Le témoin a, à titre d’illustration, indiqué que deux responsables de partis politiques, Emmanuel Gapyisi et Félicien Gatabazi, avaient été assassinés par des agents de l’APR entre 93 et 94. « Ces assassinats étaient imputés au gouvernement mais cela relevait de la propagande », a déclaré Ruzibiza, expliquant que l’objectif de la rébellion était de créer un climat de violence pour permettre la reprise de la guerre.

Selon Ruzibiza, certains membres de la rébellion ayant des visées politiques savaient qu’ils mettaient en péril les Tutsis de l’intérieur en cas de reprise des combats, les accusant de collaborer avec un régime ennemi.

Il a affirmé que chaque fois qu'il était interrogé par des officiers sur l'évolution dans le cadre des accords d'Arusha Kagame brandissait une Kalachnikov en disant « que c’est cette arme qui allait nous permettre d’arriver à Kigali ».

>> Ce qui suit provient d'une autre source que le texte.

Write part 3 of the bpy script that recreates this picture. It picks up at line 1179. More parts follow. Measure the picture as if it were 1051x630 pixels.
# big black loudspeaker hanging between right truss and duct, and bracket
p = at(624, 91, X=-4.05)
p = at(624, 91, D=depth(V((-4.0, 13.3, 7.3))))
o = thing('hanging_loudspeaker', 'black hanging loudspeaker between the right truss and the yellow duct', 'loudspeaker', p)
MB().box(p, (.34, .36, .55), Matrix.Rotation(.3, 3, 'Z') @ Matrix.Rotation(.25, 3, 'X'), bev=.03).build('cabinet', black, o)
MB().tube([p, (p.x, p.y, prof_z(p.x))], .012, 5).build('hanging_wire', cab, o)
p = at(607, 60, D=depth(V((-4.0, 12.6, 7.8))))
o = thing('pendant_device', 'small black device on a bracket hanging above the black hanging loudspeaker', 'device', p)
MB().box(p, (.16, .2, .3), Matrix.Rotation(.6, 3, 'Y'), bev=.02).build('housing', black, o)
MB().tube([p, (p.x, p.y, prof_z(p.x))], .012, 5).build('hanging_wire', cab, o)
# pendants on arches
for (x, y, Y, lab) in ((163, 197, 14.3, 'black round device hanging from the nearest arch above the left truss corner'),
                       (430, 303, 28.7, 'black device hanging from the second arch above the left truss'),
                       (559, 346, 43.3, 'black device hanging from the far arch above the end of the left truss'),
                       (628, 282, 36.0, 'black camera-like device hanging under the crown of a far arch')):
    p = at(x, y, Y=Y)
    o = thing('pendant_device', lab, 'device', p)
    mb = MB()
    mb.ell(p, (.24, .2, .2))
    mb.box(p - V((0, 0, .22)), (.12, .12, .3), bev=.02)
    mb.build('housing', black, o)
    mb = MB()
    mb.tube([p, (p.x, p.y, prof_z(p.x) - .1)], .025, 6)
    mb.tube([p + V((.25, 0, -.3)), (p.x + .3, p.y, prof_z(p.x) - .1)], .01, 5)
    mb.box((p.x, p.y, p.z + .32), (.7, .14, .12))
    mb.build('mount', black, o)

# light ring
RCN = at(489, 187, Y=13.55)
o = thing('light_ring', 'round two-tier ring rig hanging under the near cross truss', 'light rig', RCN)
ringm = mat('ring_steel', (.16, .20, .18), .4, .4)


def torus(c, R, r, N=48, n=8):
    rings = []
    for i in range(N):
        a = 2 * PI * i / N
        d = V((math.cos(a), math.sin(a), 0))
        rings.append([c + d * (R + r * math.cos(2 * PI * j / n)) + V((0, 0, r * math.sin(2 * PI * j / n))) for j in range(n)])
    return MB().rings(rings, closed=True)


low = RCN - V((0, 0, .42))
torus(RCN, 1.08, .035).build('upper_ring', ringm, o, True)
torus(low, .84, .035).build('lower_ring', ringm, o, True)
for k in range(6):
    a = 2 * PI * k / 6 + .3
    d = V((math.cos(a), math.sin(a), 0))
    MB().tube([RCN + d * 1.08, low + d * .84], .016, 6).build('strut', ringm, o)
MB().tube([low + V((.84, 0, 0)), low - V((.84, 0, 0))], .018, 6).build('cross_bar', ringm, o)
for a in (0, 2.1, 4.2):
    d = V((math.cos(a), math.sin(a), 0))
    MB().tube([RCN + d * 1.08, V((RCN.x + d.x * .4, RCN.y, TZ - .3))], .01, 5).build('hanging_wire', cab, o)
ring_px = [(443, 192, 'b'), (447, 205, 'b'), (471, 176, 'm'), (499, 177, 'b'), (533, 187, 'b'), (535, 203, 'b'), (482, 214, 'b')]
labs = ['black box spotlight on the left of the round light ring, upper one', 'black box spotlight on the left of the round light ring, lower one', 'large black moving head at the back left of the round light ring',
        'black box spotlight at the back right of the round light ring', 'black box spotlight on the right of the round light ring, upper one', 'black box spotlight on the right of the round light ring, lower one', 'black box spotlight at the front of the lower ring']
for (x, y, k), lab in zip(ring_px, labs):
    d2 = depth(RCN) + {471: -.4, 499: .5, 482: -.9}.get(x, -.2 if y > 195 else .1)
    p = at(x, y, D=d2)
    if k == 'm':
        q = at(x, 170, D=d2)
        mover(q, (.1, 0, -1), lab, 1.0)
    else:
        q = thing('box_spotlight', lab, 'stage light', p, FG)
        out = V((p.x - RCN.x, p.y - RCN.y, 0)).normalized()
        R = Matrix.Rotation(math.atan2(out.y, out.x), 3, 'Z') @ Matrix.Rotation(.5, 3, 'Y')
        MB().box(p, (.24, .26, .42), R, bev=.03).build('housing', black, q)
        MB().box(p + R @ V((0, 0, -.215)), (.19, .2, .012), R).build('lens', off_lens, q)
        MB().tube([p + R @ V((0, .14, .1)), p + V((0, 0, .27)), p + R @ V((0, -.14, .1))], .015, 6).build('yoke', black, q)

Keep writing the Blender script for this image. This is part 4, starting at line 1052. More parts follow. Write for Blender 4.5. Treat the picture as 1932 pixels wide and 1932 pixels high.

« Le président Kagame nous disait que les négociations n’allaient pas résoudre le problème rwandais ».

Le témoignage de Ruzibiza a suscité un grand intérêt au TPIR. Il est l’auteur du livre "Rwanda. L'histoire secrète", paru en 2005 à Paris .

Un membre de la galerie publique qui a requis l’anonymat a murmuré que l’officier a apporté des éléments de preuve contre l’actuel régime rwandais « sans précédent » dans l’histoire du tribunal. Pour un autre spectateur averti, son témoignage est en deça de ce qu'il dit dans son livre, mais c'est déja assez.